С. Бунтман — О да. Это мы и сейчас можем сказать.

П. Уваров — Да.

С. Бунтман — То же самое можем сказать.

П. Уваров — И когда, скажем, в Брюгге нападали на человека, он кричал... ну, кричали, конечно, «на помощь!», а мог кричать «коммуна!» Потому что коммуна — это взаимопомощь. Он апеллировал гражданской... Это взаимопомощь, должен был помогать, и в том числе, гасить конфликты, там, прибегать на помощь и т.д. Это формы контроля. Патруль улиц, патрулирование — очень важная черта средневекового города, тяжкая обязанность, не очень... не очень почитаемая в мирное время. Это... ну как ДНД, Добровольная народная дружина. Конечно, если веселая компания, то можно и сходить, но в общем...

С. Бунтман — Такие славные ребята, хоть позже, но ночной дозор там какой-нибудь.

П. Уваров — Да, ну, ночной дозор — это уже...

С. Бунтман — Уже XVII век.

П. Уваров — Это уже уважаемые люди там.

С. Бунтман — Да, да, да.

П. Уваров — Но все-таки... все-таки они гордятся тем, что они... они уже могли совершенно спокойно в ночной дозор не ходить. Они могли, как это чаще всего бывало, нанимать каких-то людей, младших в семье или каких-нибудь там наемных, которые... В одном из французских городов очень интересный был такой пункт городского устава, что трактирщикам не обслуживать людей, которых послали в ночной дозор. Не наливать им.

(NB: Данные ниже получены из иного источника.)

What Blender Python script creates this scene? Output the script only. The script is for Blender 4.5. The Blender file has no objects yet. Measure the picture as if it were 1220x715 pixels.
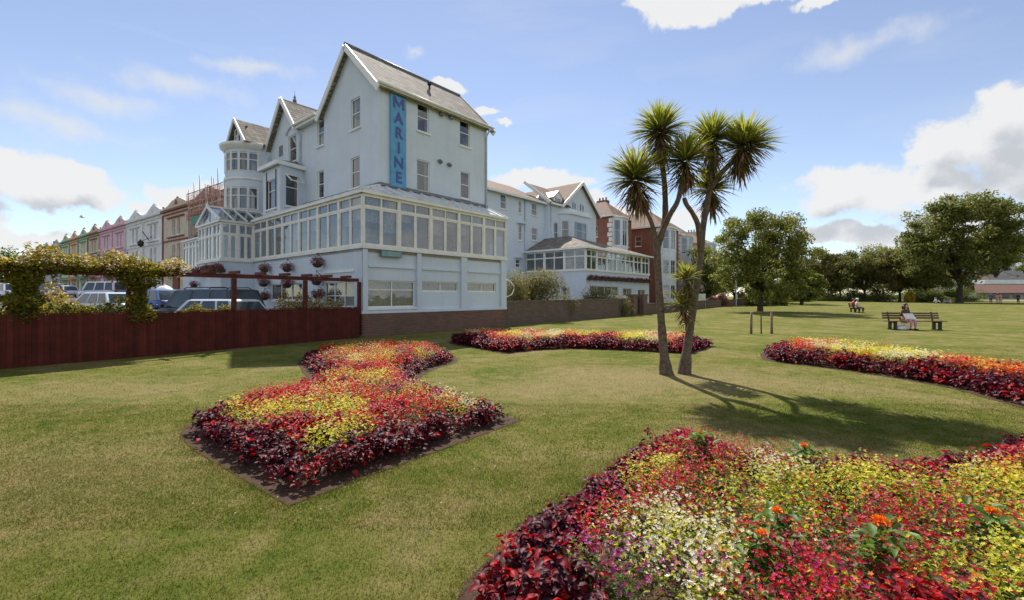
import bpy, bmesh, math, random
import numpy as np
from mathutils import Vector, Matrix, Euler
random.seed(7); RNG = np.random.default_rng(11)
R = math.radians; PI = math.pi
SC = bpy.context.scene; COL = SC.collection
F = 542.0; CX = 610.0; HY = 353.0; EYE = 1.75      # focal length, centre and horizon of the photograph, eye height in metres

def at(px, py, Y):                                   # survey: a sighted point at a known distance
    return Vector(((px-CX)/F*Y, Y, EYE-(py-HY)/F*Y))
def gz(x, y):                                        # height of the park lawn
    return 0.0105*min(max(0.0, y-25), 95)
def gp(px, py):                                      # ground point seen at px,py
    k = (py-HY)/F
    Y = EYE/k
    if Y > 25: Y = (EYE+.0105*25)/(k+.0105)
    return Vector(((px-CX)/F*Y, Y, gz(0, Y)))

# ---------------------------------------------------------------- materials
def newmat(name):
    m = bpy.data.materials.new(name); m.use_nodes = True
    nt = m.node_tree; nt.nodes.clear()
    return m, nt, nt.nodes, nt.links
def nd(ns, t, **kw):
    n = ns.new(t)
    for k, v in kw.items(): setattr(n, k, v)
    return n
def ramp(ns, stops):
    r = ns.new('ShaderNodeValToRGB'); e = r.color_ramp.elements
    while len(e) > 1: e.remove(e[0])
    e[0].position = stops[0][0]; e[0].color = (*stops[0][1], 1)
    for p, c in stops[1:]:
        q = e.new(p); q.color = (*c, 1)
    return r
def mat(name, col, rough=.6, var=.12, scale=3.0, bump=0.0, bscale=60.0, spec=.4, metal=0.0, col2=None, space='Object'):
    m, nt, ns, ln = newmat(name)
    o = nd(ns, 'ShaderNodeOutputMaterial'); b = nd(ns, 'ShaderNodeBsdfPrincipled')
    ln.new(b.outputs[0], o.inputs[0])
    b.inputs['Roughness'].default_value = rough; b.inputs['Specular IOR Level'].default_value = spec
    b.inputs['Metallic'].default_value = metal
    tc = nd(ns, 'ShaderNodeTexCoord'); n = nd(ns, 'ShaderNodeTexNoise')
    n.inputs['Scale'].default_value = scale; n.inputs['Detail'].default_value = 6; n.inputs['Roughness'].default_value = .65
    ln.new(tc.outputs[space], n.inputs['Vector'])
    c2 = col2 if col2 else tuple(c*(1-2*var) for c in col)
    c1 = col if col2 else tuple(min(1, c*(1+var)) for c in col)
    r = ramp(ns, [(.32, c2), (.62, c1)])
    ln.new(n.outputs[0], r.inputs[0]); ln.new(r.outputs[0], b.inputs['Base Color'])
    if bump:
        n2 = nd(ns, 'ShaderNodeTexNoise'); n2.inputs['Scale'].default_value = bscale; n2.inputs['Detail'].default_value = 4
        ln.new(tc.outputs[space], n2.inputs['Vector'])
        bp = nd(ns, 'ShaderNodeBump'); bp.inputs['Strength'].default_value = bump; bp.inputs['Distance'].default_value = .02
        ln.new(n2.outputs[0], bp.inputs['Height']); ln.new(bp.outputs[0], b.inputs['Normal'])
    return m
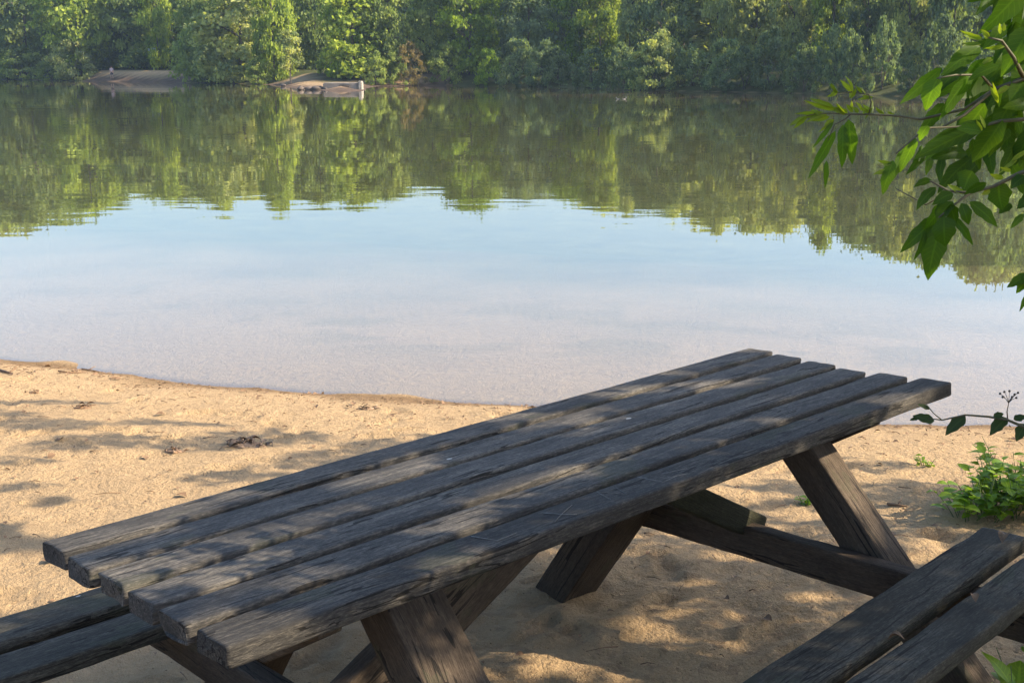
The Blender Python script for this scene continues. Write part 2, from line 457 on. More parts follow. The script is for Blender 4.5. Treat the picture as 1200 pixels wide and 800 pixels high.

С. Бунтман — (смеется) Хорошо.

П. Уваров — Более почетная обязанность — это охрана городских ворот. Но она и более ответственная, потому что сплошь и рядом, скажем, как восставшие Уота Талера проникли в Лондон? Просто олдермен, у которого были ключи, им сочувствовал и открыл им ворота, вот и все. Поэтому сюда назначали наиболее... Т.е. были люди, выполнявшие роль пушечного мяса. Их даже просто запирали иногда между стенами, чтобы они не бузили и не разбегались, просто чтобы они сидели до утра там. Но уважаемый член городского управления, у него контроль над... над городскими ключами. Очень интересное отношение внутри города к башням. Вот Болонья — самый интересный пример, вот эти вот, непонятные совершенно зачем торчащие в центре города гигантские башни — а их было 200 таких башен — это след вот этого вертикального деления: каждая патрицианская семья должна была иметь свою башню на манер того, как в сванских деревнях...

С. Бунтман — Ну да.

П. Уваров — Боевые башни.

С. Бунтман — Ну и в Тоскане есть такие.

П. Уваров — В Тоскане.

С. Бунтман — Какой-нибудь Сен-Джиминьяно или Ареццо — вот там, там же масса всяких...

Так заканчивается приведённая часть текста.